→ Goal:
Restate, exactly and without pictures, the lines from the start of the listing below through the line holding "cam0 = np.array([0, 0, CAMZ]);".

→ Provided material:
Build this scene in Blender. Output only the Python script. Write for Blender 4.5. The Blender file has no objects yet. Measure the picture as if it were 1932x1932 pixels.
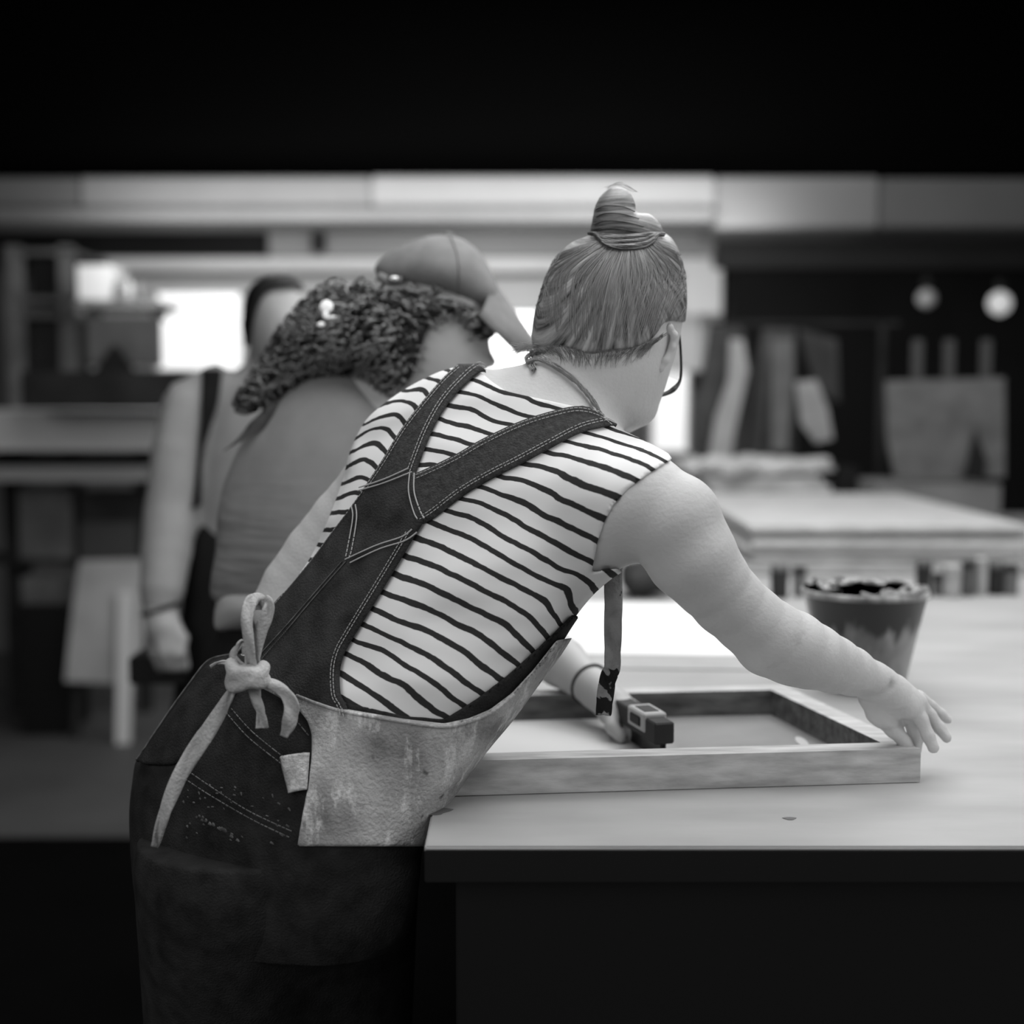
import bpy, bmesh, math, random
import numpy as np
from mathutils import Vector, Matrix
from mathutils.bvhtree import BVHTree
random.seed(7); rng = np.random.default_rng(7)
C = bpy.context.scene.collection
sc = bpy.context.scene
F = 2583.0; CX = CY = 966.0
HZ = 750.0
CAMZ = 1.35
pit = math.atan((CY-HZ)/F)
cp, sp = math.cos(pit), math.sin(pit)
cam0 = np.array([0, 0, CAMZ]); FW = np.array([0, cp, -sp]); UP = np.array([0, sp, cp]); RT = np.array([1., 0, 0])

def P(px, py, d):
    return cam0 + FW*d + RT*((px-CX)/F*d) - UP*((py-CY)/F*d)
def ray(px, py):
    v = FW + RT*((px-CX)/F) - UP*((py-CY)/F); return v
def onz(px, py, z):                      # point of the horizontal plane z seen along that sight line
    v = ray(px, py); return cam0 + v*((z-CAMZ)/v[2])
def ony(px, py, y):
    v = ray(px, py); return cam0 + v*(y/v[1])
def proj(p):
    q = p - cam0
    d = q@FW
    return CX + (q@RT)/d*F, CY - (q@UP)/d*F, d

# ------------------------------------------------------------------ materials
def newmat(name):
    m = bpy.data.materials.new(name); m.use_nodes = True
    nt = m.node_tree; b = nt.nodes['Principled BSDF']
    return m, nt, b
def lin(s):
    return s/12.92 if s <= 0.04045 else ((s+0.055)/1.055)**2.4
def mat(name, g, rough=0.7, var=0.0, scale=8.0, bump=0.0, bscale=60.0, metal=0.0, coords='Object', stretch=(1,1,1), detail=6, spec=0.3):
    m, nt, b = newmat(name)
    b.inputs['Roughness'].default_value = rough; b.inputs['Metallic'].default_value = metal
    b.inputs['Specular IOR Level'].default_value = spec
    v = lin(g); b.inputs['Base Color'].default_value = (v, v, v, 1)
    tc = nt.nodes.new('ShaderNodeTexCoord'); mp = nt.nodes.new('ShaderNodeMapping'); mp.inputs['Scale'].default_value = stretch
    nt.links.new(tc.outputs[coords], mp.inputs[0])
    if var:
        n = nt.nodes.new('ShaderNodeTexNoise'); n.inputs['Scale'].default_value = scale; n.inputs['Detail'].default_value = detail
        nt.links.new(mp.outputs[0], n.inputs['Vector'])
        r = nt.nodes.new('ShaderNodeMapRange'); r.inputs[1].default_value = .3; r.inputs[2].default_value = .7
        r.inputs[3].default_value = lin(max(0, g-var)); r.inputs[4].default_value = lin(min(1, g+var))
        nt.links.new(n.outputs[0], r.inputs[0]); nt.links.new(r.outputs[0], b.inputs['Base Color'])
    if bump:
        n2 = nt.nodes.new('ShaderNodeTexNoise'); n2.inputs['Scale'].default_value = bscale; n2.inputs['Detail'].default_value = 4
        nt.links.new(mp.outputs[0], n2.inputs['Vector'])
        bp = nt.nodes.new('ShaderNodeBump'); bp.inputs['Strength'].default_value = bump; bp.inputs['Distance'].default_value = .01
        nt.links.new(n2.outputs[0], bp.inputs['Height']); nt.links.new(bp.outputs[0], b.inputs['Normal'])
    return m
def emis(name, g, s):
    m, nt, b = newmat(name); v = lin(g)
    b.inputs['Base Color'].default_value = (v, v, v, 1)
    b.inputs['Emission Color'].default_value = (v, v, v, 1); b.inputs['Emission Strength'].default_value = s
    return m
M = {}
M['skin'] = mat('skin', .76, .55, .025, 14, .12, 220)
M['skin2'] = mat('skin_soft', .68, .55, .03, 14)
M['skin3'] = mat('skin_far', .60, .55, .03, 14)
M['denim'] = mat('denim', .215, .85, .05, 160, .4, 420, stretch=(1, 1, 1))
M['denim_panel'] = mat('denim_panel', .175, .85, .06, 30, .4, 420)
M['denim_dark'] = mat('denim_dark', .115, .9, .05, 40, .4, 420)
M['thread'] = mat('thread', .66, .8)
M['thread_dim'] = mat('thread_dim', .36, .8, .1, 90)
M['canvas'] = mat('canvas', .66, .9, .10, 22, .35, 300)
M['black_cloth'] = mat('black_cloth', .06, .9, .02, 20)
M['tee'] = mat('grey_tee', .52, .85, .02, 20, .0)
M['tee3'] = mat('grey_sleeve', .56, .85, .02, 20)
M['cap'] = mat('cap_cloth', .47, .85, .03, 40, .1, 300)
M['curl'] = mat('curly_hair', .20, .38, .09, 60, spec=.6)
M['black_hair'] = mat('black_hair', .07, .6, .02, 40)
M['white'] = mat('white_paint', .80, .5, .03, 5)
M['table'] = mat('table_top', .65, .75, .04, 3, .03, 30, stretch=(1, 3, 1), spec=.15)
M['paper'] = mat('paper', .93, .6, .02, 5)
M['print'] = mat('print_paper', .74, .6, .07, 12, stretch=(1, 6, 1))
M['alu'] = mat('frame_wood', .68, .5, .10, 14, .1, 60, stretch=(1, 5, 5), spec=.5)
M['black'] = mat('black', .05, .5)
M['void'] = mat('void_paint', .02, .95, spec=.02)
M['dark'] = mat('dark', .16, .7, .05, 6)
M['mid'] = mat('mid', .40, .7, .06, 6)
M['light'] = mat('light', .66, .7, .05, 6)
M['rail_shade'] = mat('shaded_wood', .33, .6, .10, 14, .1, 60, stretch=(1, 5, 5))  # frame wood darkened to stand for shade inside the rails
M['stray'] = mat('stray', .62, .5)
M['metal'] = mat('metal', .75, .25, metal=.9)
M['ink'] = mat('ink', .04, .3, .03, 10)

# ------------------------------------------------------------------ object helpers
def tag(o, label=None, cat=None, group=None, kind=None):
    if label: o['label'] = label
    if cat: o['category'] = cat
    if group: o['group'] = group
    if kind: o['kind'] = kind
    return o
def link(name, me, m, parent=None, smooth=True):
    o = bpy.data.objects.new(name, me); C.objects.link(o)
    if m is not None: me.materials.append(m)
    if smooth: me.shade_smooth()
    if parent is not None:
        o.parent = parent; o.matrix_parent_inverse = parent.matrix_basis.inverted()
    return o
def mesh(name, vs, fs):
    me = bpy.data.meshes.new(name); me.from_pydata([tuple(map(float, v)) for v in vs], [], [tuple(map(int, f)) for f in fs]); me.update(); return me
def empty(name, loc, label, cat, group=None):
    o = bpy.data.objects.new(name, None); C.objects.link(o); o.location = tuple(map(float, loc)); o.empty_display_size = .05
    return tag(o, label, cat, group)
def recalc(me):
    bm = bmesh.new(); bm.from_mesh(me); bmesh.ops.recalc_face_normals(bm, faces=bm.faces); bm.to_mesh(me); bm.free()

def box(name, lo, hi, m, parent=None, bev=.004, rotz=0):
    lo = np.array(lo, float); hi = np.array(hi, float); c = (lo+hi)/2; s = np.abs(hi-lo)
    bm = bmesh.new(); bmesh.ops.create_cube(bm, size=1)
    for v in bm.verts: v.co = Vector((v.co.x*s[0], v.co.y*s[1], v.co.z*s[2]))
    if bev:
        bmesh.ops.bevel(bm, geom=bm.edges[:], offset=min(bev, min(s)*.3), segments=2, affect='EDGES')
    bmesh.ops.rotate(bm, cent=(0, 0, 0), matrix=Matrix.Rotation(rotz, 3, 'Z'), verts=bm.verts)
    bmesh.ops.translate(bm, vec=Vector(c), verts=bm.verts)
    me = bpy.data.meshes.new(name); bm.to_mesh(me); bm.free()
    return link(name, me, m, parent, smooth=False)
def pbox(name, x0, y0, x1, y1, Y, t, m, parent=None, bev=.004):
    a = ony(x0, y1, Y); b = ony(x1, y0, Y)
    return box(name, (a[0], Y, a[2]), (b[0], Y+t, b[2]), m, parent, bev)
def slab(name, pts, z0, z1, m, parent=None):      # prism over xy polygon
    n = len(pts); vs = [(p[0], p[1], z0) for p in pts]+[(p[0], p[1], z1) for p in pts]
    fs = [tuple(range(n))[::-1], tuple(range(n, 2*n))]+[(i, (i+1) % n, (i+1) % n+n, i+n) for i in range(n)]
    me = mesh(name, vs, fs); recalc(me)
    return link(name, me, m, parent, smooth=False)
def panel(name, pts2, Y, t, m, parent=None):      # upright prism from px polygon at world depth Y
    pts = [ony(x, y, Y) for x, y in pts2]; n = len(pts)
    vs = [(p[0], Y, p[2]) for p in pts]+[(p[0], Y+t, p[2]) for p in pts]
    fs = [tuple(range(n)), tuple(range(n, 2*n))[::-1]]+[(i, (i+1) % n, (i+1) % n+n, i+n) for i in range(n)]
    me = mesh(name, vs, fs); recalc(me)
    return link(name, me, m, parent, smooth=False)
def lathe(name, prof, loc, m, parent=None, seg=28):
    vs = []; fs = []
    for r, z in prof:
        for k in range(seg):
            a = 2*math.pi*k/seg; vs.append((loc[0]+r*math.cos(a), loc[1]+r*math.sin(a), loc[2]+z))
    for i in range(len(prof)-1):
        for k in range(seg):
            fs.append((i*seg+k, i*seg+(k+1) % seg, (i+1)*seg+(k+1) % seg, (i+1)*seg+k))
    fs.append(tuple(range(seg))[::-1]); fs.append(tuple(range((len(prof)-1)*seg, len(prof)*seg)))
    me = mesh(name, vs, fs); recalc(me)
    return link(name, me, m, parent)
def catmull(pts, n=8, closed=False):
    pts = np.array(pts, float); N = len(pts); out = []
    rngi = range(N if closed else N-1)
    for i in rngi:
        if closed: p0, p1, p2, p3 = pts[(i-1) % N], pts[i], pts[(i+1) % N], pts[(i+2) % N]
        else: p0, p1, p2, p3 = pts[max(i-1, 0)], pts[i], pts[i+1], pts[min(i+2, N-1)]
        for k in range(n):
            t = k/n
            out.append(.5*((2*p1)+(-p0+p2)*t+(2*p0-5*p1+4*p2-p3)*t*t+(-p0+3*p1-3*p2+p3)*t**3))
    if not closed: out.append(pts[-1])
    return np.array(out)
def resample(pts, n):
    pts = np.array(pts, float); L = np.r_[0, np.cumsum(np.linalg.norm(np.diff(pts, axis=0), axis=1))]
    t = np.linspace(0, L[-1], n)
    return np.stack([np.interp(t, L, pts[:, k]) for k in range(pts.shape[1])], 1)
def tubes_mesh(name, paths, seg=6):               # paths: list of (pts Nx3, radius scalar or N)
    V = []; Fc = []; off = 0
    for pts, r in paths:
        pts = np.array(pts, float); n = len(pts); r = np.broadcast_to(np.array(r, float), (n,))
        T = np.gradient(pts, axis=0); T /= np.linalg.norm(T, axis=1)[:, None]+1e-12
        up = np.array([0.13, 0.21, 1.]); 
        A = np.cross(T, up); A /= np.linalg.norm(A, axis=1)[:, None]+1e-12
        B = np.cross(T, A)
        an = np.arange(seg)*2*math.pi/seg
        ring = pts[:, None, :]+r[:, None, None]*(A[:, None, :]*np.cos(an)[None, :, None]+B[:, None, :]*np.sin(an)[None, :, None])
        V.append(ring.reshape(-1, 3))
        i = np.arange(n-1)[:, None]*seg; k = np.arange(seg)[None]; k2 = (k+1) % seg
        q = np.stack([i+k, i+k2, i+seg+k2, i+seg+k], -1).reshape(-1, 4)+off
        Fc.append(q); off += n*seg
    V = np.concatenate(V); Fc = np.concatenate(Fc)
    return npmesh(name, V, Fc)
def npmesh(name, V, Q):
    me = bpy.data.meshes.new(name)
    me.vertices.add(len(V)); me.vertices.foreach_set('co', V.astype(np.float32).ravel())
    k = Q.shape[1]
    me.loops.add(len(Q)*k); me.loops.foreach_set('vertex_index', Q.astype(np.int32).ravel())
    me.polygons.add(len(Q)); me.polygons.foreach_set('loop_start', (np.arange(len(Q))*k).astype(np.int32))
    me.update(calc_edges=True); me.validate()
    return me
def tube(name, pts, r, m, parent=None, seg=8):
    return link(name, tubes_mesh(name, [(pts, r)], seg), m, parent)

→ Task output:
Build this scene in Blender. Output only the Python script. Write for Blender 4.5. The Blender file has no objects yet. Measure the picture as if it were 1932x1932 pixels.
import bpy, bmesh, math, random
import numpy as np
from mathutils import Vector, Matrix
from mathutils.bvhtree import BVHTree
random.seed(7); rng = np.random.default_rng(7)
C = bpy.context.scene.collection
sc = bpy.context.scene
F = 2583.0; CX = CY = 966.0
HZ = 750.0
CAMZ = 1.35
pit = math.atan((CY-HZ)/F)
cp, sp = math.cos(pit), math.sin(pit)
cam0 = np.array([0, 0, CAMZ]); FW = np.array([0, cp, -sp]); UP = np.array([0, sp, cp]); RT = np.array([1., 0, 0])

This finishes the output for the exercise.